> [EXERCISE OBJECTIVE]: Retype exactly the lines below, beginning with the first and ending with the line where "HC, S = 100.0, 0.1" appears.

> [DATASET EXCERPT]:
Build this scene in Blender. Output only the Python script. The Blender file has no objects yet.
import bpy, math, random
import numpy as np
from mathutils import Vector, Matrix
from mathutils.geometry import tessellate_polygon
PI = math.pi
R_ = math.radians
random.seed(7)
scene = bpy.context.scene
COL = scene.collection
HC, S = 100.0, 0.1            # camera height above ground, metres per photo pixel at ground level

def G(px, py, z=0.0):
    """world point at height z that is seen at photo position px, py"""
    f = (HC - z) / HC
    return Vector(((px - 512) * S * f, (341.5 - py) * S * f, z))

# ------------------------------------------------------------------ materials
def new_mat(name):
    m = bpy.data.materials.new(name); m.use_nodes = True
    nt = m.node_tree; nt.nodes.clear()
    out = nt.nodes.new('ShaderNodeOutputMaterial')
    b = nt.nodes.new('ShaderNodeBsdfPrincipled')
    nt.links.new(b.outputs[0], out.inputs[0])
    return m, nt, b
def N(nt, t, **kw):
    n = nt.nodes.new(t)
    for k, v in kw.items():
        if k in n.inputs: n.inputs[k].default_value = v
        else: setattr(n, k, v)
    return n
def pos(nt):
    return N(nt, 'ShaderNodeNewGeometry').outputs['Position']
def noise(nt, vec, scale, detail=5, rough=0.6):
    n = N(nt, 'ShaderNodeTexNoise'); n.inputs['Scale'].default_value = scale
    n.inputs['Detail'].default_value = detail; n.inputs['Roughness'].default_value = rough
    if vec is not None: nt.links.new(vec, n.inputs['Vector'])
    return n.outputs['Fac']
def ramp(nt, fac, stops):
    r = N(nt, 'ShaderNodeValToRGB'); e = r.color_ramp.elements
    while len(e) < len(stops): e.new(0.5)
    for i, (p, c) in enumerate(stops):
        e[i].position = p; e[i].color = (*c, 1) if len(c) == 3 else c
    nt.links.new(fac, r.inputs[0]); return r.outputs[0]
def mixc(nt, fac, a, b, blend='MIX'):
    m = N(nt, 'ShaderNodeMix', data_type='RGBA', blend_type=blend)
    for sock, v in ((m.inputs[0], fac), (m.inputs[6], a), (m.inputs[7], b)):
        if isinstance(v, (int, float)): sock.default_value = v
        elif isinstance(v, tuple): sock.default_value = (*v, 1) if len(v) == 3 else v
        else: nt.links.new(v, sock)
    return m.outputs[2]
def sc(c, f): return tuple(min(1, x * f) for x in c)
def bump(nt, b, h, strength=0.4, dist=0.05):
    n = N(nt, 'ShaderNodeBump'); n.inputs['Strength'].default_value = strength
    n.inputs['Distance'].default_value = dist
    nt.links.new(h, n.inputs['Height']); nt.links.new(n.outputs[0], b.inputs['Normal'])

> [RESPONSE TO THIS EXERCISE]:
Build this scene in Blender. Output only the Python script. The Blender file has no objects yet.
import bpy, math, random
import numpy as np
from mathutils import Vector, Matrix
from mathutils.geometry import tessellate_polygon
PI = math.pi
R_ = math.radians
random.seed(7)
scene = bpy.context.scene
COL = scene.collection
HC, S = 100.0, 0.1            # camera height above ground, metres per photo pixel at ground level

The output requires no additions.